給特法廃止・見直しを 信岡中央執行委員長あいさつ 北教組中央委
(関係団体 2019-03-05付)

北教組第122回中央委員会あいさつ
憲法の理念を実現し生かす取組を進める決意を示した

 北教組の第百二十二回中央委員会における信岡聡中央執行委員長のあいさつ概要はつぎのとおり。

 学校における働き方改革を議論してきた中央教育審議会は一月、文部科学省「答申を提出した。私たちの運動によって、学校現場の超勤問題を社会問題化させ、議論を巻き起こし、対策を出さざるを得ない状況をつくり出してきたことは大きな成果と言える。

 しかし、本答申は、私たちが求めた教職員の「定数改善」や「一人当たりの持ち授業時間数削減」など抜本的な改善に踏み込むことなく、「ただ働き」を助長してきた「給特法」の見直しも中長期的な検討事項として先送りした。

 一方で、文科省が策定した「時間外勤務の上限を四十五時間とするガイドライン」を設け、「一年単位の変形労働時間」導入を可能とした。これは、十分な予算もかけず、安上がりの対症療法的な対策で、自民党教育再生実行本部「第十一次答申」そのままの政権の意図に基づく、極めて政治的なものである。

 中教審答申は、給特法を維持することで、矛盾を拡大させ、労基法から一層逸脱させた。そもそも給特法は、「原則超勤を命じない」「命じる場合は臨時または緊急のやむを得ない必要があるときの四項目」に限ることを条件に、労基法三六・三七条を適用除外した。

 しかし、ガイドラインは、限定四項目以外の業務を「在校等時間」として「勤務時間」に新たに加える一方で、時間外勤務等手当は支払わず、「月四十五時間」まで「ただ働き」を認める二重基準である。これまで、「自主的・自発的な勤務」としてきた業務を超勤として認めたものの、支払うべき超勤手当等は頬被りし、四%調整額に包含しているとする立場で容認できない。

 一年単位の変形労働時間は、すでに民間で明らかになっているように、常態化する長時間労働を容認し、見かけ上、時間外勤務をなくし合法化させる制度で、国どおりの制度では超勤に拍車をかけかねない。中教審は、二〇一九年中に「制度改正」を行い、二〇二〇年中に「自治体の判断に基づき条例改正等」を図り、「具体的な変形労働の在り方を確定」して、二〇二一年度の実施を目指すとしている。

 北教組はこれまで、道教委との交渉を強化し、「原則超勤を命じない」ことを順守させる中で、やむを得ず行った時間外勤務を「勤務の割り振り変更」によって回復する限定的な変形労働時間によって、実質的な回復を図ってきた。一月の予算交渉においても「子どもたちにかかわるすべての引率」と「入学式・卒業式と事前準備」を対象業務に新たに加えさせ、制度の積極的な活用を徹底させることを確認した。
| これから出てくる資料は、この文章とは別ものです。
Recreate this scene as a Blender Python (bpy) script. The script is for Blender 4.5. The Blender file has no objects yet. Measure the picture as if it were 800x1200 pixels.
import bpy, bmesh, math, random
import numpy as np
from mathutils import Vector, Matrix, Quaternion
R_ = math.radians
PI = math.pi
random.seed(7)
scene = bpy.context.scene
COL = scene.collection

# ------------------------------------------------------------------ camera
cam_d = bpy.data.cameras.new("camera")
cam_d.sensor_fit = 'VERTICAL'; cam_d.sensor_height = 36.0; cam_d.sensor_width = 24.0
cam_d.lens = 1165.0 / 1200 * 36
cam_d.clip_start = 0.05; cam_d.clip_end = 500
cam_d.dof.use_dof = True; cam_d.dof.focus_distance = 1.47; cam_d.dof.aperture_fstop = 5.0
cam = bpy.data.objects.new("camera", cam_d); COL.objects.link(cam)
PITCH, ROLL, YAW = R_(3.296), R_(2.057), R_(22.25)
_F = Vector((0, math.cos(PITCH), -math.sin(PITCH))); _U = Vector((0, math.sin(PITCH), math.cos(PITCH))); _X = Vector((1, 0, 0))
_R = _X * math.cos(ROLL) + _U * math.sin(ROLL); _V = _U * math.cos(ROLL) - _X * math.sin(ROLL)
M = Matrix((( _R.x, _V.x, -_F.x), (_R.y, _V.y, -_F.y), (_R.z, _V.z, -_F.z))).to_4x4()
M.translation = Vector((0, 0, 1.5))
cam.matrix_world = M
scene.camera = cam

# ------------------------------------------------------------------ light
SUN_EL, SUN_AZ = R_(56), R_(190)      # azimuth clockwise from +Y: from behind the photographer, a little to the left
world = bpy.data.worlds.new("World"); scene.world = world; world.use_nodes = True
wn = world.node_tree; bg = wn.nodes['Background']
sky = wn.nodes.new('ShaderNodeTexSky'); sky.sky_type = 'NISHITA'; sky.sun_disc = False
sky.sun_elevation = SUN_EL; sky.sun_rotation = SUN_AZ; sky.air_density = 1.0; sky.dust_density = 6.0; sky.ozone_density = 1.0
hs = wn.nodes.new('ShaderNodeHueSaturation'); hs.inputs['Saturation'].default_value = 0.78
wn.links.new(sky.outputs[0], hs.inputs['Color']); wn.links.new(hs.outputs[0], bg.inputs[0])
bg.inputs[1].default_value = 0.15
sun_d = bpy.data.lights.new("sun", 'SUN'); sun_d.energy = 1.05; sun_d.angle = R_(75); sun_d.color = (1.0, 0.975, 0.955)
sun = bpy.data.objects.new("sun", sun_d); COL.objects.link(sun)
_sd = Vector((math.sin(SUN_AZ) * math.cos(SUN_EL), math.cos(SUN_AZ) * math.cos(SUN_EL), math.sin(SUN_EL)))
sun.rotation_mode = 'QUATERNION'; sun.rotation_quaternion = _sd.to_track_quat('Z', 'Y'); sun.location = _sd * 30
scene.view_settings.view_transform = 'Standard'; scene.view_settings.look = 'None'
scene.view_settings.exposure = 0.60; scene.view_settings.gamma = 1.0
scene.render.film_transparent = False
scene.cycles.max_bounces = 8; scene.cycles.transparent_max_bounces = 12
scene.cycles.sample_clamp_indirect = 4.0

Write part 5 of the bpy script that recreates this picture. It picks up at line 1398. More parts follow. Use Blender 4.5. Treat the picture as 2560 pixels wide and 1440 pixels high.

 私たちは、中教審答申や文科省ガイドラインの問題をしっかりと明らかにし、教職員の定数改善と一人当たりの持ち授業時間数の削減、給特法の廃止・見直しなど、抜本的な勤務・教育条件の改善を要求し、引き続き院内外の運動を強化していかなければならない。併せて、一方的な国の制度変更を許さず、当面、「原則超勤を命じない」「命じる場合は限定四項目」順守を基本に、やむを得ず行った超勤は完全に回復させるよう、交渉に基づく改善策を要求し、超勤解消に向けて全力で取り組んでいく。

 北教組は一月、平和憲法を守る運動を強化するため、「護憲運動推進本部」を設置した。憲法が戦後最大の危機を迎えている今こそ「教え子を再び戦場に送るな!」のスローガンのもと、憲法理念を実現し生かす取組を進めるためである。憲法・「改憲手続法」「自民党改憲案」の学習とともに、保護者・地域住民との対話を進め、改憲阻止に向けた広範な運動を強化していかなければならない。

 この中央委員会が皆さんの真摯な討議によってたたかう北教組の当面方針が確定することを心から期待申し上げる。